Extractive summaries and key takeaways from the articles curated from TOP TEN BUSINESS MAGAZINES to promote informed business decision-making | Since September 2017 | Week 316 | September 29-October 5, 2023
How to Have Better Strategy Conversations About Monetizing Data
By Barbara H. Wixom et al., | MIT Sloan Managment Review | September 27, 2023
Extractive Summary of the Article | Listen
Companies can’t manage what they don’t measure. They also can’t manage what they can’t discuss. Take the term data monetization: Definitions range from the narrowly focused “selling data sets” to the overly broad “creating benefits from data.” Too little consistency among curricula in academia and too much siloed business thought leadership only add to the proliferation of data babel. When leaders try to have productive conversations about a data monetization strategy within a complex business environment, they often reach an impasse. They need a simple, common language to break through.
Try using this definition: Data monetization is the conversion of data into financial returns. In their new book Data Is Everybody’s Business, the authors offer two simple data frameworks that — when combined — represent an easy yet comprehensive set of data products.
Three different approaches to converting data into money: Improve, wrap, or sell. If you sat down and began to list possible ways to create value from your company’s data assets, you likely could come up with hundreds of ideas. Fundamentally, however, you can organize your ideas into three buckets. Does the idea make a work task or process better, cheaper, or faster? If so, you’re looking at the improving approach. Does the idea make a product more valuable to customers? That’s wrapping. Does the idea identify information that a customer would pay for? You’re proposing selling. Improving, wrapping, and selling are very different in terms of risk, ownership, and requirements. When you know whether you are improving, wrapping, or selling, you can have smart conversations about data investments, capabilities, and returns.
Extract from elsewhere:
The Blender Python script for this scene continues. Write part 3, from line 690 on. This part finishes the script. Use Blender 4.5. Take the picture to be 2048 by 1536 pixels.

Explaining the Value-Creation Journey Points: Data, Insight, and Action. To truly create value from data, organizations need a person or system to take an action that would not have happened otherwise. There are three ways in which a company can help make this happen. First, it can give data to someone (or to a system) who uses it to derive insight and take action that generates benefits. Better yet, a company can give an insight directly to the consumer, who then needs to choose the appropriate action. Or, taking an even more active approach, a company can trigger or prompt action, and the consumer sees results without having to do much. Leaders need to understand where and how the company should participate in the data value-creation process and consider the related trade-offs.
To continuously improve your strategy, consider using the matrix in these four ways: conduct a rough inventory of your crucial data-heavy initiatives and slot them into the matrix; use the matrix as a benchmark; look for opportunities to reuse and recombine data assets; and identify open spots on the matrix.
3 key takeaways from the article
- When leaders try to have productive conversations about a data monetization strategy within a complex business environment, they often reach an impasse. They need a simple, common language to break through.
- A new approach offer two simple data frameworks when combined in the form of a matrix — represent an easy yet comprehensive set of data products. The first framework offers three different approaches to converting data into money: Improve, wrap, or sell. The second framework reflects three points along the data value creation process: People or systems need to use data to develop insight that informs action. Combine the two frameworks, and you have a matrix that offers nine distinct product choices, each with its own set of commitments and outcomes.
- Four ways to improve: conduct a rough inventory of your crucial data-heavy initiatives and slot them into the matrix; use the matrix as a benchmark; look for opportunities to reuse and recombine data assets; and identify open spots on the matrix.